In de aanloop naar de jaarvergadering lag Toyota onder vuur door onder meer het pensioenfonds van New York en dat van Denemarken die het bedrijf ervan beschuldigen dat hun lobbyactiviteiten de overgang naar elektrische auto's op batterijen ondermijnen. "Toyota's aanpak plaatst het bedrijf in een nadelige concurrentiepositie ten opzichte van zijn concurrenten, die een veel grotere inzet hebben getoond om over te schakelen op elektrische voertuigen met accu's," klinkt het.

BEV’s met de handrem op

Het bedrijf wil tegen 2030 zo’n 60 miljard besteden aan de elektrificatie van haar auto's, waarvan de helft is voor de ontwikkeling van volledig elektrische voertuigen. Toch verwacht het een jaarlijkse verkoop van dergelijke auto's te bereiken van slechts 3,5 miljoen voertuigen tegen het einde van het decennium, of ongeveer een derde van de huidige verkoop. Pas vorige maand rolde Toyota zijn eerste in massa geproduceerde volledig elektrische auto uit in eigen land, zij het alleen voor leasing.

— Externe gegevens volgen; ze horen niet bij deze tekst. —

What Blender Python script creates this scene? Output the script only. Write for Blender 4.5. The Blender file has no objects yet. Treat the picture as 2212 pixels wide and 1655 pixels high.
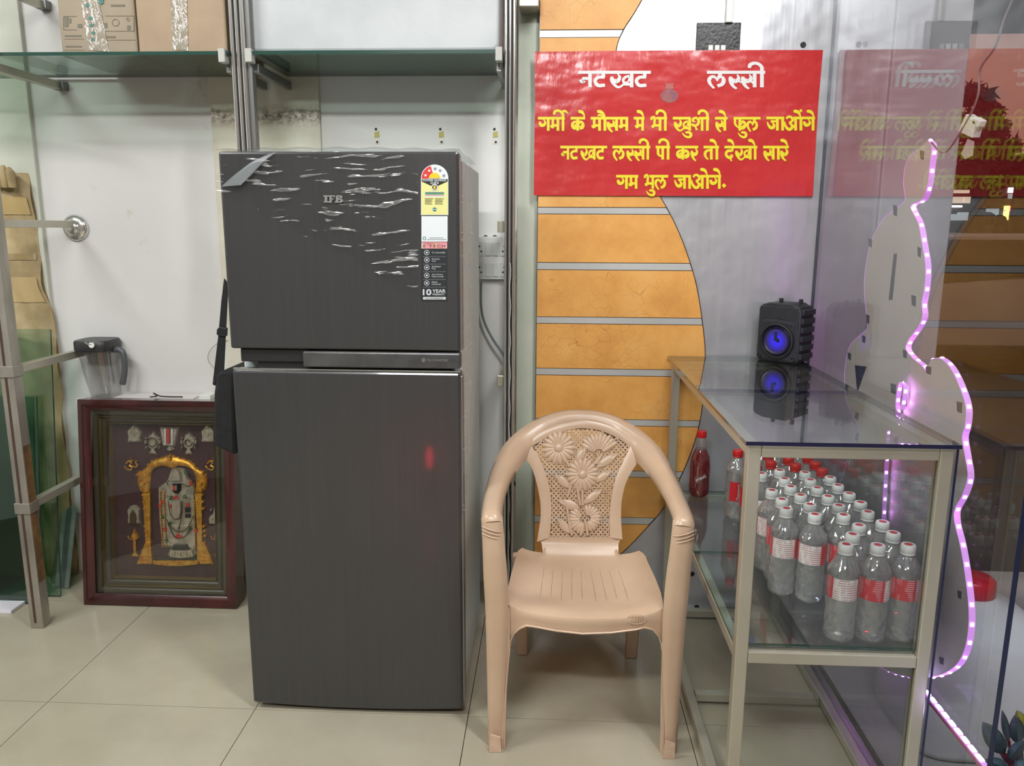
import bpy, bmesh, math, random
from mathutils import Vector, Matrix
random.seed(7)
V = Vector
SC = bpy.context.scene
COL = SC.collection

# ---------------------------------------------------------------- camera
FPX, PITCH, YAW, ROLL, CAMH = 1700.0, .1933, .0485, -.0049, 1.30
_cy, _sy, _cp, _sp = math.cos(YAW), math.sin(YAW), math.cos(PITCH), math.sin(PITCH)
FWD = V((-_sy*_cp, _cy*_cp, -_sp)); _r = V((_cy, _sy, 0)); _d = FWD.cross(_r)
RT = _r*math.cos(ROLL) + _d*math.sin(ROLL); DN = _d*math.cos(ROLL) - _r*math.sin(ROLL)
CAM = V((0, 0, CAMH))
cd = bpy.data.cameras.new('camera'); cam = bpy.data.objects.new('camera', cd); COL.objects.link(cam)
cam.matrix_world = Matrix(((RT.x, -DN.x, -FWD.x, 0), (RT.y, -DN.y, -FWD.y, 0), (RT.z, -DN.z, -FWD.z, CAMH), (0, 0, 0, 1)))
cd.sensor_fit = 'HORIZONTAL'; cd.sensor_width = 36; cd.lens = FPX/2212*36; cd.clip_start = .05; cd.clip_end = 300
SC.camera = cam

# ---------------------------------------------------------------- world: dusk sky
w = bpy.data.worlds.new('dusk'); SC.world = w; w.use_nodes = True
nt = w.node_tree; nt.nodes.clear()
N = nt.nodes.new
out = N('ShaderNodeOutputWorld'); bg = N('ShaderNodeBackground'); tc = N('ShaderNodeTexCoord'); sx = N('ShaderNodeSeparateXYZ')
ramp = N('ShaderNodeValToRGB'); nz = N('ShaderNodeTexNoise'); ad = N('ShaderNodeMath'); ml = N('ShaderNodeMath')
nz.inputs['Scale'].default_value = 3.0; nz.inputs['Detail'].default_value = 5
ml.operation = 'MULTIPLY_ADD'; ml.inputs[1].default_value = .10; ad.operation = 'ADD'
nt.links.new(tc.outputs['Generated'], sx.inputs[0]); nt.links.new(tc.outputs['Generated'], nz.inputs['Vector'])
nt.links.new(nz.outputs['Fac'], ml.inputs[0]); nt.links.new(sx.outputs['Z'], ml.inputs[2]); nt.links.new(ml.outputs[0], ramp.inputs[0])
cr = ramp.color_ramp; cr.elements[0].position = .0; cr.elements[0].color = (.26, .12, .09, 1)
cr.elements[1].position = .22; cr.elements[1].color = (.40, .21, .16, 1)
for p, c in ((.31, (.34, .21, .19)), (.36, (.10, .10, .13)), (1, (.05, .06, .10))):
    e = cr.elements.new(p); e.color = (*c, 1)
nt.links.new(ramp.outputs[0], bg.inputs[0]); bg.inputs[1].default_value = .8
nt.links.new(bg.outputs[0], out.inputs[0])

# ---------------------------------------------------------------- lamps of the shop (ceiling tubes)
def area(name, loc, size, power, color=(1, 1, 1), target=None):
    l = bpy.data.lights.new(name, 'AREA'); l.shape = 'RECTANGLE'; l.size, l.size_y = size; l.energy = power; l.color = color
    o = bpy.data.objects.new(name, l); o.location = loc; COL.objects.link(o)
    if target is not None:
        o.rotation_euler = (V(target)-V(loc)).to_track_quat('-Z', 'Y').to_euler()
    return o
area('ceiling_tube_light', (-2.1, .9, 2.78), (1.2, .08), 50, (.97, 1, 1), (-1.9, 1.4, 0))
area('ceiling_tube_light', (.62, .75, 2.75), (.10, 1.2), 40, (.98, .99, 1), (.1, 1.5, 0))
area('ceiling_tube_light', (-.6, -1.0, 2.93), (1.2, .12), 58, (1, .99, .98), (-.5, 1.2, .6))
SC.view_settings.view_transform = 'Standard'; SC.view_settings.look = 'None'
SC.view_settings.gamma = 1; SC.view_settings.use_curve_mapping = False
SC.view_settings.exposure = 0.0
SC.cycles.max_bounces = 14; SC.cycles.transparent_max_bounces = 40; SC.cycles.transmission_bounces = 10; SC.cycles.glossy_bounces = 6
SC.cycles.caustics_reflective = False; SC.cycles.caustics_refractive = False; SC.cycles.sample_clamp_indirect = 6

# ---------------------------------------------------------------- helpers
def ray(px, py): return FWD + RT*((px-1106)/FPX) + DN*((py-827.5)/FPX)
def hx(px, py, X): d = ray(px, py); return CAM + d*(X/d.x)
def hy(px, py, Y): d = ray(px, py); return CAM + d*(Y/d.y)
def hz(px, py, Z): d = ray(px, py); return CAM + d*((Z-CAMH)/d.z)
def hp(px, py, p0, n): d = ray(px, py); return CAM + d*((V(p0)-CAM).dot(n)/d.dot(n))
def lin(c): c /= 255; return c/12.92 if c <= .04045 else ((c+.055)/1.055)**2.4
def rgb(r, g, b): return (lin(r), lin(g), lin(b), 1)
def lerp(a, b, t): return a+(b-a)*t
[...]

In Toyota, thuisbasis voor het gelijknamige automerk, laten ze zich echter niet opjagen. Op de jaarvergadering verdedigde 's werelds grootste automaker zijn standpunt dat het zou vasthouden aan verschillende technologieën, waaronder brandstofcelvoertuigen en hybriden, die het in de afgelopen twee decennia een leider in schonere auto's heeft gemaakt.
 

Opties

"Het doel is koolstofneutraliteit," vertelde Toyota's Chief Technology Officer, maar een verscheidenheid van opties moet beschikbaar zijn en de autofabrikant moet de keuze van klanten niet beperken. Toyota stelt dat hybrides nog steeds zinvol zijn in markten waar de infrastructuur nog niet klaar is om een snellere overgang naar BEV's (battery electric verhicles) te ondersteunen, en onderzoekt de levensvatbaarheid van groene brandstoffen voor auto's met verbrandingsmotor, waaronder waterstof

Niet de meest gekozen weg

De strategie is opvallend. Andere klassieke autobouwers haasten zich om zo snel mogelijk een plan uit te tekenen en een pad aan investeerders voor te leggen waarin ze zo snel mogelijk af lijken te willen van de bouw van auto’s met verbrandingsmotoren. En dat is ook nodig. Volgens sectoranalist Kurt Ruts van KBC Asset Management willen beleggers een vaste einddatum horen vanaf wanneer er geen auto’s met verbrandingsmotor meer gebouwd zullen worden (zo snel mogelijk). En die EV’s dienen liefst ook op een puur elektrisch platform geproduceerd te worden (zoals het MEB bij Volkswagen). Een autobedrijf dat zijn opties open houdt en vandaag niet ‘all-in’ is op het vlak van EV’s wordt vandaag de dag door beleggers meewarig bekeken.

Onder meer bij Ford zijn ze niet doof voor die boodschap. De Amerikaanse autobouwer kondigde eerder dit jaar een verhoging aan van de geplande investeringen van 30 naar 50 miljard dollar tegen 2026 en, belangrijker nog, de bevestiging dat de EV-activiteiten in een afzonderlijke divisie worden ondergebracht.